INSTRUCTIONS TO FOLLOW: Transcribe all of the material exactly.

RECORDED INFORMATION:
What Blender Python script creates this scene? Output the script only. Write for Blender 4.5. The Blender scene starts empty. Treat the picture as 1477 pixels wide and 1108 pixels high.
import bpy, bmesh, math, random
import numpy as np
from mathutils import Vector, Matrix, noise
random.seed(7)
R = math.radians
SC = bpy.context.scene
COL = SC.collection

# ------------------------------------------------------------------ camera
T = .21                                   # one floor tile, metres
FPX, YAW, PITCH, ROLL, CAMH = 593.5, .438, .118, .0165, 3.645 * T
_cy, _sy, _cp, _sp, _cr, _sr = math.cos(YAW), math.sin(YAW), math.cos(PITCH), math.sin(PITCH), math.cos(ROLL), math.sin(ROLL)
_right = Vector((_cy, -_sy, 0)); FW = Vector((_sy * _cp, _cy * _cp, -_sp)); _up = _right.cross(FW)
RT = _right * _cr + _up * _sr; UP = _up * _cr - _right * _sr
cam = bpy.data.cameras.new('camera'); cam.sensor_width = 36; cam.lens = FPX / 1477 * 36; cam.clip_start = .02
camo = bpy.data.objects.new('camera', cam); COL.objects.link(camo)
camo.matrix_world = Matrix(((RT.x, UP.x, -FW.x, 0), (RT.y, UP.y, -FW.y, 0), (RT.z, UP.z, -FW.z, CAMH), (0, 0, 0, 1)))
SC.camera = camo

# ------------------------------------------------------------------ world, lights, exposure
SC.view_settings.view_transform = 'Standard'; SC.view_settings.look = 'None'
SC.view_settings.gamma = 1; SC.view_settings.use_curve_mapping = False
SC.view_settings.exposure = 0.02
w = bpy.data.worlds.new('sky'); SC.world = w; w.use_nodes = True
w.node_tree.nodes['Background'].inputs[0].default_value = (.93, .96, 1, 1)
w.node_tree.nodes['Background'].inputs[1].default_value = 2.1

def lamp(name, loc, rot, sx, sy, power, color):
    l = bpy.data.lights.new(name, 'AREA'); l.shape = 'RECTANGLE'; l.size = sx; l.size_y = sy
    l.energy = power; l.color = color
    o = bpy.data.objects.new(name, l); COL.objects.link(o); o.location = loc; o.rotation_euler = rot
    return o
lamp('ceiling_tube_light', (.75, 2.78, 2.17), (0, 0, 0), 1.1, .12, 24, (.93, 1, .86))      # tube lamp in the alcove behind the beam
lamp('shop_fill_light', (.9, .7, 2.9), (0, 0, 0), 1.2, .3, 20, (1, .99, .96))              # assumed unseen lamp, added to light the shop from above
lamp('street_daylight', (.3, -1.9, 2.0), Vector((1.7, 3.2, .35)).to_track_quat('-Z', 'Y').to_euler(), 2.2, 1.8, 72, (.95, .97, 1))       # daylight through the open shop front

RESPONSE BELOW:
What Blender Python script creates this scene? Output the script only. Write for Blender 4.5. The Blender scene starts empty. Treat the picture as 1477 pixels wide and 1108 pixels high.
import bpy, bmesh, math, random
import numpy as np
from mathutils import Vector, Matrix, noise
random.seed(7)
R = math.radians
SC = bpy.context.scene
COL = SC.collection

# ------------------------------------------------------------------ camera
T = .21                                   # one floor tile, metres
FPX, YAW, PITCH, ROLL, CAMH = 593.5, .438, .118, .0165, 3.645 * T
_cy, _sy, _cp, _sp, _cr, _sr = math.cos(YAW), math.sin(YAW), math.cos(PITCH), math.sin(PITCH), math.cos(ROLL), math.sin(ROLL)
_right = Vector((_cy, -_sy, 0)); FW = Vector((_sy * _cp, _cy * _cp, -_sp)); _up = _right.cross(FW)
RT = _right * _cr + _up * _sr; UP = _up * _cr - _right * _sr
cam = bpy.data.cameras.new('camera'); cam.sensor_width = 36; cam.lens = FPX / 1477 * 36; cam.clip_start = .02
camo = bpy.data.objects.new('camera', cam); COL.objects.link(camo)
camo.matrix_world = Matrix(((RT.x, UP.x, -FW.x, 0), (RT.y, UP.y, -FW.y, 0), (RT.z, UP.z, -FW.z, CAMH), (0, 0, 0, 1)))
SC.camera = camo

# ------------------------------------------------------------------ world, lights, exposure
SC.view_settings.view_transform = 'Standard'; SC.view_settings.look = 'None'
SC.view_settings.gamma = 1; SC.view_settings.use_curve_mapping = False
SC.view_settings.exposure = 0.02
w = bpy.data.worlds.new('sky'); SC.world = w; w.use_nodes = True
w.node_tree.nodes['Background'].inputs[0].default_value = (.93, .96, 1, 1)
w.node_tree.nodes['Background'].inputs[1].default_value = 2.1

def lamp(name, loc, rot, sx, sy, power, color):
    l = bpy.data.lights.new(name, 'AREA'); l.shape = 'RECTANGLE'; l.size = sx; l.size_y = sy
    l.energy = power; l.color = color
    o = bpy.data.objects.new(name, l); COL.objects.link(o); o.location = loc; o.rotation_euler = rot
    return o
lamp('ceiling_tube_light', (.75, 2.78, 2.17), (0, 0, 0), 1.1, .12, 24, (.93, 1, .86))      # tube lamp in the alcove behind the beam
lamp('shop_fill_light', (.9, .7, 2.9), (0, 0, 0), 1.2, .3, 20, (1, .99, .96))              # assumed unseen lamp, added to light the shop from above
lamp('street_daylight', (.3, -1.9, 2.0), Vector((1.7, 3.2, .35)).to_track_quat('-Z', 'Y').to_euler(), 2.2, 1.8, 72, (.95, .97, 1))       # daylight through the open shop front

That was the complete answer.